Sir Antony Gormley's sculpture entitled Sound II has stood in the Crypt below Winchester Cathedral since the late 1980s. During the rainy months the mysterious sculpture can often be found holding water in its cupped hands, silent in contemplation as the level rises around him to cover the stone floor.
As he often does, Gormley used his own body to cast the distinctive, moody sculpture, first in plaster. The final piece was then fashioned around the plaster form from sheets of lead, soldered at several joints. The result is both smooth and broken, matte in finish yet gently glowing.
The installation of the sculpture was part of an effort by the Cathedral to introduce contemporary art into the Gothic masterpiece. Gormley, along with other artists like Barbara Hepworth and Cecil Collins, donated the work to the Diocese, providing it with an unexpected backdrop.
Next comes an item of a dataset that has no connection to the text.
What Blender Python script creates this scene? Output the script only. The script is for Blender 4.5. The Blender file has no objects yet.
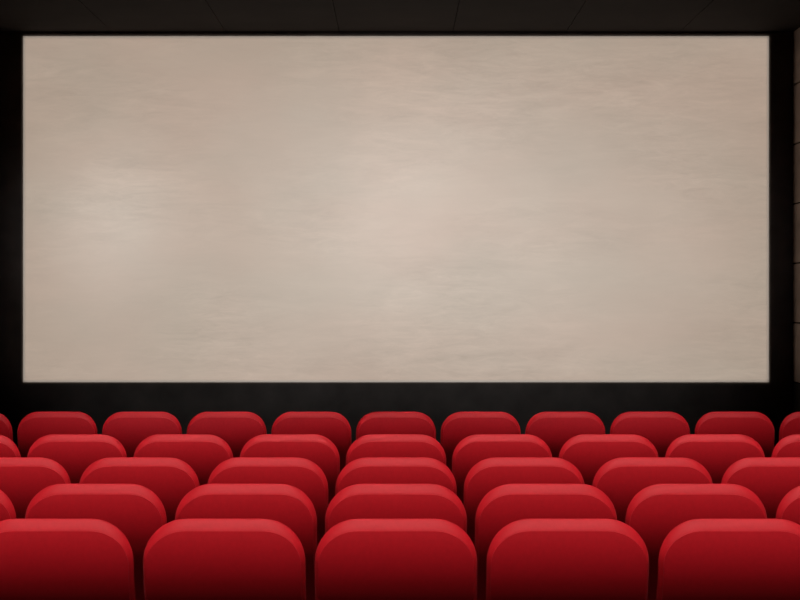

Winchester Cathedral was founded, in its original incarnation, in the year 642. That first building is close by, but was replaced a few hundred years later with this one, one of the largest cathedrals in all of Europe, dating to the year 1079. The Crypt is some of the earliest stone work completed, surviving intact to this day.
Sound II stands like a sentry beneath the nearly 1,000-year-old stone mass, and it is often knee deep as the Crypt routinely floods. There is a tube mechanism through the body, so as the water rises it fills his cupped hands. The metal man seems unfazed by the outpouring.